- TASK OBJECTIVE:
Your task is to quote exactly the run of lines that starts at the line containing "Write the bpy" and ends at the line containing "from mathutils import Vector, Matrix, Euler", including both.

- Records with scene code:
▬▬▬

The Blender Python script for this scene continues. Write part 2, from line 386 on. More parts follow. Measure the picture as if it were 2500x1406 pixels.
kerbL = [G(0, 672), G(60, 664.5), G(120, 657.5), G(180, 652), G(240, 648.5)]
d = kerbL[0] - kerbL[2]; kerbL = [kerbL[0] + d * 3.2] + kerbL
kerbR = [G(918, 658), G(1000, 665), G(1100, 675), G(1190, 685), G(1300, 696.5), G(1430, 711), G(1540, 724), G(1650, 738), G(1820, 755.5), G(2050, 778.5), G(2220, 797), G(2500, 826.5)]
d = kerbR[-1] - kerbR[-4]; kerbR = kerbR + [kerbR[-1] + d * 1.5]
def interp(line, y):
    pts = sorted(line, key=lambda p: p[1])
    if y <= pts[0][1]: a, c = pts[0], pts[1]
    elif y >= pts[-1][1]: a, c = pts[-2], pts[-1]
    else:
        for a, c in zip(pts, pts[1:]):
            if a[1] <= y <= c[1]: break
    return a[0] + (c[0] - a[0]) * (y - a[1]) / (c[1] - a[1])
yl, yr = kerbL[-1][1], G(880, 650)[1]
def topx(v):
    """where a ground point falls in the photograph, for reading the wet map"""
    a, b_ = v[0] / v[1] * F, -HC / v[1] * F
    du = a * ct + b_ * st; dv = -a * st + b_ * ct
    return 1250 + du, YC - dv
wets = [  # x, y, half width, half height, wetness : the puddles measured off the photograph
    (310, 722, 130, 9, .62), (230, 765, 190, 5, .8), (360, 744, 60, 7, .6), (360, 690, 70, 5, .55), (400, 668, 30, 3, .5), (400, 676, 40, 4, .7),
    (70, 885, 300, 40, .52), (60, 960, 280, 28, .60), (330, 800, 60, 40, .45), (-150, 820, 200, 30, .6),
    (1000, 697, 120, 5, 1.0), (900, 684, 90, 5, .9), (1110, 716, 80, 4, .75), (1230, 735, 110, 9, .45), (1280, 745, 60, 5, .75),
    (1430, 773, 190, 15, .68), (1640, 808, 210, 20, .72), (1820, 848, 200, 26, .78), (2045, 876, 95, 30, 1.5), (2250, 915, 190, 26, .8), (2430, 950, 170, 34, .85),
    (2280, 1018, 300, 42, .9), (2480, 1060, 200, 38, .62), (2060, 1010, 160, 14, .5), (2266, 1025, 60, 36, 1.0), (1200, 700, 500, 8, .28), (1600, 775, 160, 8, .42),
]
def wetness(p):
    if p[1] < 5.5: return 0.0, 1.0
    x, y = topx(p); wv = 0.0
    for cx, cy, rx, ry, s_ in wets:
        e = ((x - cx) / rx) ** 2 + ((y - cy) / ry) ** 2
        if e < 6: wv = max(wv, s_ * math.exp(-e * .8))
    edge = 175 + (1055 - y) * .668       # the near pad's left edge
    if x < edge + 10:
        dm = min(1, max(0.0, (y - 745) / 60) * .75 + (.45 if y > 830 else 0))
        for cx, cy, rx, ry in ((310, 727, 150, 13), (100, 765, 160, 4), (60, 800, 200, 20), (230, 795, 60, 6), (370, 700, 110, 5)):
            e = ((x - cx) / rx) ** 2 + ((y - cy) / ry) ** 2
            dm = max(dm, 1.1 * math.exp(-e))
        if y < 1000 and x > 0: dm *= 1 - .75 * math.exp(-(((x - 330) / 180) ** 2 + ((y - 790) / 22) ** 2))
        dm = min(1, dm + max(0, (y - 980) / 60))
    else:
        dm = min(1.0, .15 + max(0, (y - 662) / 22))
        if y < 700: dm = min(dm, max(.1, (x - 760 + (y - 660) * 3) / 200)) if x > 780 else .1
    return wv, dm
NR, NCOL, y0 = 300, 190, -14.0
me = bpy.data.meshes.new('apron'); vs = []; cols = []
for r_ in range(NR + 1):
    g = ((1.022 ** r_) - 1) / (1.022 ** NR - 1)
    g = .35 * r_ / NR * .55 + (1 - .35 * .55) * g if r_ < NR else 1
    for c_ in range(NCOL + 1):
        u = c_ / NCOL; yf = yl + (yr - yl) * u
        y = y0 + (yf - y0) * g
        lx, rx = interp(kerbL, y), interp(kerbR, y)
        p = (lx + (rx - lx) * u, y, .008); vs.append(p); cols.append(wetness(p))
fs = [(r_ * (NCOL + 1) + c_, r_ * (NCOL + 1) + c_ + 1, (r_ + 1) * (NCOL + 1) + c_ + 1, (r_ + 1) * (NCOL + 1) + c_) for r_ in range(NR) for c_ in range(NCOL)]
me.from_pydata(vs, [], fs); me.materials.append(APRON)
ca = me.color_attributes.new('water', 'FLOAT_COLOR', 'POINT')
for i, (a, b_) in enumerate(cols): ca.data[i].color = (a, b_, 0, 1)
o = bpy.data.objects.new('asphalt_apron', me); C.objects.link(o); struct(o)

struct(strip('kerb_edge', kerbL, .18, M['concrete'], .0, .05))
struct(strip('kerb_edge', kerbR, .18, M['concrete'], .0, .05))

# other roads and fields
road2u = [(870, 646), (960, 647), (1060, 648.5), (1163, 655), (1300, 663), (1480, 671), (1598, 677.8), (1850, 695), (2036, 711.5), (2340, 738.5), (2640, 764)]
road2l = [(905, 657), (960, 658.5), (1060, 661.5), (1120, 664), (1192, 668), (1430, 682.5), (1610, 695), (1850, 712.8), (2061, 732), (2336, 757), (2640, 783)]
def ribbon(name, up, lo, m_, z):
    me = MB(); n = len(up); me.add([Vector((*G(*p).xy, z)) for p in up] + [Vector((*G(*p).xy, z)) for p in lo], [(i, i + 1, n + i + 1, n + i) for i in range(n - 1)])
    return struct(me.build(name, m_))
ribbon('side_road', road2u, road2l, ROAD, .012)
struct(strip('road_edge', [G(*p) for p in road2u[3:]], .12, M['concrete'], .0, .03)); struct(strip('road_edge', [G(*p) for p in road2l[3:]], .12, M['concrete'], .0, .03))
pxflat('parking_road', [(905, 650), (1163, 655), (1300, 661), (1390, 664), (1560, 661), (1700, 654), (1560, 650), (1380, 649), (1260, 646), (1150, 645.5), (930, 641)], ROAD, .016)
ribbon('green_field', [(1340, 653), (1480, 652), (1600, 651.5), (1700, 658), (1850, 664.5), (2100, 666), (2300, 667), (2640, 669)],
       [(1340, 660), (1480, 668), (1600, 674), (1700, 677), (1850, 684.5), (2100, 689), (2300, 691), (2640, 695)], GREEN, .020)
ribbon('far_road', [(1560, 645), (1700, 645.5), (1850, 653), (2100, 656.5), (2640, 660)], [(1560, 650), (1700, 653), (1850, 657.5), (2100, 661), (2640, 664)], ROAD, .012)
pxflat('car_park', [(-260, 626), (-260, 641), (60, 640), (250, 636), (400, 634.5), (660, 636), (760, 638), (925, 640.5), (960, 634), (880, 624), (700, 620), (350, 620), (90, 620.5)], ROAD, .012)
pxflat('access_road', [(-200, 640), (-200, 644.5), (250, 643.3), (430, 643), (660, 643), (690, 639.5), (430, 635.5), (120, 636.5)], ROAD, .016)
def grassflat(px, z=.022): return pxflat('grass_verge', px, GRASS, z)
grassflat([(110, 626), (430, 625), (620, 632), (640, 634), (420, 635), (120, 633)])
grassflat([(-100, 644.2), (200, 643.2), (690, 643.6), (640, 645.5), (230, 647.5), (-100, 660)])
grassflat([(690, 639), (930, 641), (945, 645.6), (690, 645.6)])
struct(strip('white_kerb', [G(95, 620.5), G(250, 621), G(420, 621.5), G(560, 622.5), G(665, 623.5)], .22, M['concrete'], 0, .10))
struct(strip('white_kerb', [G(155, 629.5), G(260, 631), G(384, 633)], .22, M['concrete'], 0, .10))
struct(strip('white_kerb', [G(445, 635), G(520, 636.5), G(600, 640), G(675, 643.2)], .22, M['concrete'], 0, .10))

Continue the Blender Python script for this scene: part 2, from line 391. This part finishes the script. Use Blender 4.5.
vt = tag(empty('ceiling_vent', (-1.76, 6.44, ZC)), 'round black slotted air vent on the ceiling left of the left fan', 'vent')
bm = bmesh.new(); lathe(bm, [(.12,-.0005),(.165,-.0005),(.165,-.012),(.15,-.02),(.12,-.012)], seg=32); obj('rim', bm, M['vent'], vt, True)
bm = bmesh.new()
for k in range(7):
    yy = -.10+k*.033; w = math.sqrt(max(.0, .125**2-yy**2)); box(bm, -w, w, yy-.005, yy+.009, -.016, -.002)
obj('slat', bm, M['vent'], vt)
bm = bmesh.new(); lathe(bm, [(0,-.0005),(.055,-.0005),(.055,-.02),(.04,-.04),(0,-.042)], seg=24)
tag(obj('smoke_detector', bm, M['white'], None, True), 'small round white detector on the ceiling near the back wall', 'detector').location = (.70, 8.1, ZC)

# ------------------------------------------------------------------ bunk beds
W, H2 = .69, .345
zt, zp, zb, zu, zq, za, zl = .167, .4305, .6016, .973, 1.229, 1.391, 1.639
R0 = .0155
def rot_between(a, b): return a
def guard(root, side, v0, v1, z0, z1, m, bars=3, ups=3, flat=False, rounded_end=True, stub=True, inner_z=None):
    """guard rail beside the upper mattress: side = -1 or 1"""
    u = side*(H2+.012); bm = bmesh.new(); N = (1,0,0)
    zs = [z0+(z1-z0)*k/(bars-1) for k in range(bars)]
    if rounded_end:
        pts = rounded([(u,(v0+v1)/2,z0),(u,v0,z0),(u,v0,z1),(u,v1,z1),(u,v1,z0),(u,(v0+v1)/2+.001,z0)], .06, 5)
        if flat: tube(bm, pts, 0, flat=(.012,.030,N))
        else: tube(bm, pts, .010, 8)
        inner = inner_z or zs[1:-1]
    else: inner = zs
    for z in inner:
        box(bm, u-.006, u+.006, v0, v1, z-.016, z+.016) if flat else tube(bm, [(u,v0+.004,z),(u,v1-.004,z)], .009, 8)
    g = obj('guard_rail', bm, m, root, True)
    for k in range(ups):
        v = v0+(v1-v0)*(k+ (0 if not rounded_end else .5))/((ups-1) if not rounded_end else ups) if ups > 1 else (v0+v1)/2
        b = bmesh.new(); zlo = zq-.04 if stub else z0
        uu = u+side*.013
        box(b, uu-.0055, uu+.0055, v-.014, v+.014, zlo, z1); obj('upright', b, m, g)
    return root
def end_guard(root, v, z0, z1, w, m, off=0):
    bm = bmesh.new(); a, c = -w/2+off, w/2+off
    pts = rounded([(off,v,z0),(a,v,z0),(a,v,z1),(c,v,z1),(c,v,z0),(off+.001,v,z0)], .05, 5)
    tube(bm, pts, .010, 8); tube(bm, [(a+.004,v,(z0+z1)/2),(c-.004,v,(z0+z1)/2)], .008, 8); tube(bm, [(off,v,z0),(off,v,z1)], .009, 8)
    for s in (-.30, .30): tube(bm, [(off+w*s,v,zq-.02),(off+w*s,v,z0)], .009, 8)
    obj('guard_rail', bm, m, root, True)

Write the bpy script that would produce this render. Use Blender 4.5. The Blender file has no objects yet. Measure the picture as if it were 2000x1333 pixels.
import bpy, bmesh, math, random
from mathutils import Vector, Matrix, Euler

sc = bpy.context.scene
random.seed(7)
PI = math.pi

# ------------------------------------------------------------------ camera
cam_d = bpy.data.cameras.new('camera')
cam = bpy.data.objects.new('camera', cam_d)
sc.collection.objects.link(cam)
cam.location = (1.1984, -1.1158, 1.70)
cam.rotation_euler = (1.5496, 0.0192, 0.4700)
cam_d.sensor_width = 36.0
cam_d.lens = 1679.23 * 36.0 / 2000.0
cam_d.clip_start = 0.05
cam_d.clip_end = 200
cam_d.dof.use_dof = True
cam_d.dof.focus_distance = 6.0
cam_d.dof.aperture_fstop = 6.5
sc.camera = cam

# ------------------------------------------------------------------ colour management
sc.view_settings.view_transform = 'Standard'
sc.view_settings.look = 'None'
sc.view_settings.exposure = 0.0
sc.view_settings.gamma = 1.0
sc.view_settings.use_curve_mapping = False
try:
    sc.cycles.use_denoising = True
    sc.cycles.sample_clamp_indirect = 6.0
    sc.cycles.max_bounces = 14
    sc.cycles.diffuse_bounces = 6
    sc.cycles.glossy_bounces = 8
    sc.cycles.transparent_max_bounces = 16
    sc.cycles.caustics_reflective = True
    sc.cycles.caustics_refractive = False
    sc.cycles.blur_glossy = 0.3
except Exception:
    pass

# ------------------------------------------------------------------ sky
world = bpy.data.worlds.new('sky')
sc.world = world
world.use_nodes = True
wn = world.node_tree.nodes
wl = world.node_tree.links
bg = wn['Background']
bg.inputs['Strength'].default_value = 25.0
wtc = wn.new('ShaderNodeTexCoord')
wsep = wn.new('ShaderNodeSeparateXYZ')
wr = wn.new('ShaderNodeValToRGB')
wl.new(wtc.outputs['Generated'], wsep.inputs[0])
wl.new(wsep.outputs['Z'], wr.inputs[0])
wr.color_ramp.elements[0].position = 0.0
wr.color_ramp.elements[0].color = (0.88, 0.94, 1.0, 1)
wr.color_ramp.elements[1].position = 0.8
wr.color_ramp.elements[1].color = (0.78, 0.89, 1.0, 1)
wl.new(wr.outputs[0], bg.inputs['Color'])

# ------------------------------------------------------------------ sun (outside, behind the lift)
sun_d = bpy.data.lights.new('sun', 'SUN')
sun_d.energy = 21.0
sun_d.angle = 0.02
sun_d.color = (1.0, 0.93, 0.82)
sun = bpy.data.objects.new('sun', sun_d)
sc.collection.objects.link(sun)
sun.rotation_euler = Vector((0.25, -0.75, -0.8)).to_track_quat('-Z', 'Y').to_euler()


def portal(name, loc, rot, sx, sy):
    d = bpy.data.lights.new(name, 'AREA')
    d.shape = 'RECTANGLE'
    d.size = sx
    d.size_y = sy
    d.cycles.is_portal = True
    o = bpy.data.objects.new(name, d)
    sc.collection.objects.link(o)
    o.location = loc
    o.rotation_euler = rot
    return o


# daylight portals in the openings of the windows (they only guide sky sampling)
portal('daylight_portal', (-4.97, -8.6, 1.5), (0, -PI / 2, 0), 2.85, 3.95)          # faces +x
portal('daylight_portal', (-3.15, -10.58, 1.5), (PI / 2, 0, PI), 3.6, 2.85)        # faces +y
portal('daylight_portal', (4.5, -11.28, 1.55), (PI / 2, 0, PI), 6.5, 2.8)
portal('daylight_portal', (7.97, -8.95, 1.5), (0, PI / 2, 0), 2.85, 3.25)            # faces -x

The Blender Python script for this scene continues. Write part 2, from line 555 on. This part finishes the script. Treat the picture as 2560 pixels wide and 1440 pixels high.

▬▬▬

- THE ANSWER:
Write the bpy script that would produce this render. Use Blender 4.5. The Blender file has no objects yet. Measure the picture as if it were 2000x1333 pixels.
import bpy, bmesh, math, random
from mathutils import Vector, Matrix, Euler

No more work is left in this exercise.